What Advice Would You Give to This Seller? |
A question was posed to me and I thought it would make great blog discussion. Here is the question and my response is posted below. What do you think?
Q- The second loan on top of the original mortgage wiped out most of the equity long before the condominium was listed for sale three months ago. Recent price reductions reduce what little equity was remaining, yet the drop from $500,000 to $460,000 still has not attracted buyers. The monthly loan payments are difficult for the owner who is convinced she should walk away, giving the property back to the bank. What would you tell her? What are the tax, financial, and personal implications of defaulting on the loans?
A- Walking away is certainly an option but not one that I would necessarily recommend. From a tax perspective, should the lender agree to a short sale, any “forgiven” loan amounts could be reported as taxable income to the IRS on a 1099, resulting in a large tax liability (with some exceptions; consult your tax advisor for more details and guidance); a foreclosure is more damaging to a personal credit profile than a short sale (neither of which are particularly good), so exploring a short sale would be worthwhile, provided it could be made to work for all parties.

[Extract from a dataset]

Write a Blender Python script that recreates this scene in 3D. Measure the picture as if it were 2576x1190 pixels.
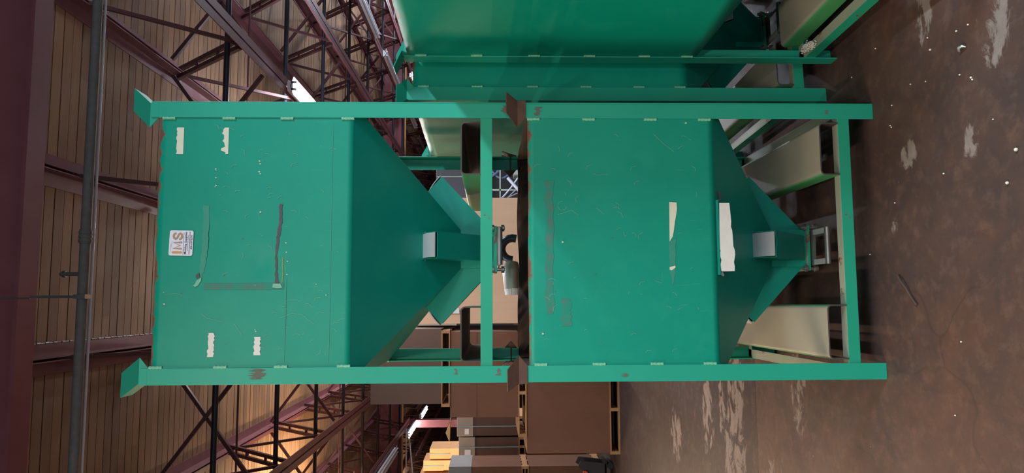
import bpy, bmesh, math, random
from mathutils import Vector, Matrix
R = math.radians
random.seed(7)
for o in list(bpy.data.objects): bpy.data.objects.remove(o)
S = bpy.context.scene
COL = S.collection

# ------------------------------------------------------------ camera, world, exposure
def setup_camera():
    f, yaw, pit, rol = 1773.84, R(5.43), R(-1.6817), R(-0.13)
    fw = Vector((math.sin(yaw)*math.cos(pit), math.cos(yaw)*math.cos(pit), math.sin(pit)))
    r = Vector((math.cos(yaw), -math.sin(yaw), 0)); u = r.cross(fw)
    r2 = r*math.cos(rol)+u*math.sin(rol); u2 = -r*math.sin(rol)+u*math.cos(rol)
    m = Matrix((-u2, r2, -fw)).transposed().to_4x4()      # phone held sideways: picture left is up
    m.translation = Vector((0.335, -3.0455, 1.7108))
    c = bpy.data.cameras.new('camera'); o = bpy.data.objects.new('camera', c); COL.objects.link(o)
    c.sensor_fit = 'HORIZONTAL'; c.sensor_width = 36; c.lens = 36*f/2576; c.clip_end = 200; c.clip_start = .05
    o.matrix_world = m; S.camera = o
setup_camera()
S.view_settings.view_transform = 'Standard'; S.view_settings.look = 'None'
S.view_settings.gamma = 1; S.view_settings.use_curve_mapping = False
S.view_settings.exposure = 0.35
w = bpy.data.worlds.new('world'); S.world = w; w.use_nodes = True
w.node_tree.nodes['Background'].inputs[0].default_value = (.62, .66, .8, 1)
w.node_tree.nodes['Background'].inputs[1].default_value = .3

COOL = (.78, .9, 1.0); WARM = (1.0, .80, .58)
def area(name, loc, energy, col, sx=.2, sy=2.4, rot=(0, 0, 0)):
    l = bpy.data.lights.new(name, 'AREA'); l.shape = 'RECTANGLE'; l.size = sx; l.size_y = sy
    l.energy = energy; l.color = col
    o = bpy.data.objects.new(name, l); COL.objects.link(o); o.location = loc; o.rotation_euler = rot
    return o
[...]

The damage to the seller’s personal credit report would follow her for a number of years, although some mortgage lenders would potentially look past it in a couple to a few years’ time depending on other credit factors.
Obviously, the best solution would be to sell the property as listed and try to extricate the owner from the situation. A short sale or a foreclosure should be the last resort for any seller. In some cases, selling to a “fast cash” type of organization may be an option, but any sale would likely be far below market value and the seller may walk away without any profit (but this would still be better than a foreclosure or a short sale in most cases).
Any discussion about a short sale or foreclosure should be handled by an agent or broker with knowledge of the ramifications from a real estate perspective, and clients should be strongly advised to seek competent tax and/or legal advice for ramifications involving either or both areas.